For all the profundity of his ideas, Tutu is possibly best known for his quick humor, and his instinct toward intimacy of touch and gesture. He laughs easily and quickly and seems to take the inconvenience of fame in stride.

After the Reebok human rights discussion, panelists began dancing on stage. Uninhibited, Tutu joined the frolic.

And when the children at St. Mark’s donned paper miters as they greeted the archbishop, he quipped, “We have some wonderful bishops down here” and gave them a round of “high-fives.”

His eyes glisten, says Hatch, “as if he’s always thinking of a joke.”

Not long after the jacket fitting at the Opening Ceremony, the U.S. Secret Service shut down Rice-Eccles Stadium’s elevator to protect President George W. Bush as he left the gathering.

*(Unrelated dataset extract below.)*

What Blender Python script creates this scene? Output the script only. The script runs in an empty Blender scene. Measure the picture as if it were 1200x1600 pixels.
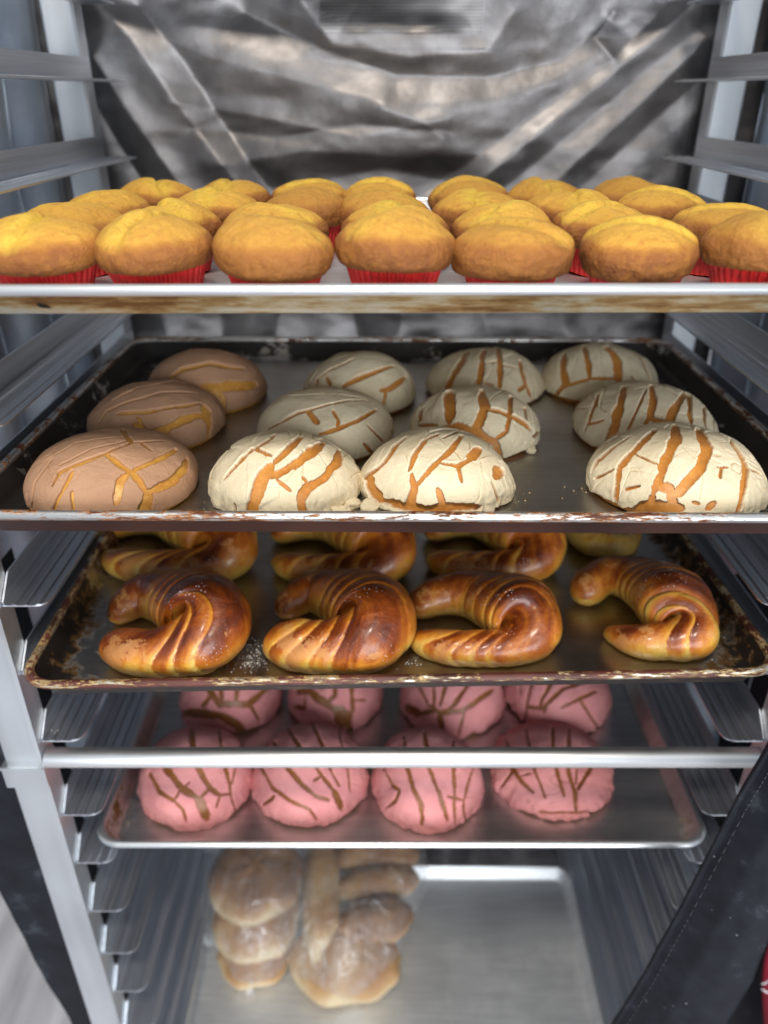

That left the famous flag-bearers marooned on the top floor of the stadium with no choice but to walk down nine stories — 18 flights — of stairs.

Astronaut John Glenn, former Polish President Lech Walesa and filmmaker Steven Spielberg took the plunge and started down. Well after they reached ground level, the 71-year-old Tutu arrived on the arm of Australian gold medal runner Cathy Freeman, who had waited to help him. He was out of breath but without complaint.

“He was exactly what I thought he would be,” said KUER radio’s Doug Fabrizio, who interviewed Tutu for his hourlong “Radio West” program. “He was brimming with joy. He rears back and completely laughs.”

Before the interview began, Tutu asked Fabrizio if he could say a prayer. After Fabrizio agreed, the South African bishop prayed simply for a good interview.

“He was a man who absolutely knew his relationship with God and realized that God intended him to be joyful,” Fabrizio said. “It was my favorite Olympic experience.”

A woman whose family hosted Tutu at their Salt Lake City home had a similar moment. While driving in the car, she told the bishop she wasn’t sure she believed in God.

“Oh, my dear,” Tutu said, looking her in the eye. “I’ll take you to heaven with me and then you’ll believe it.”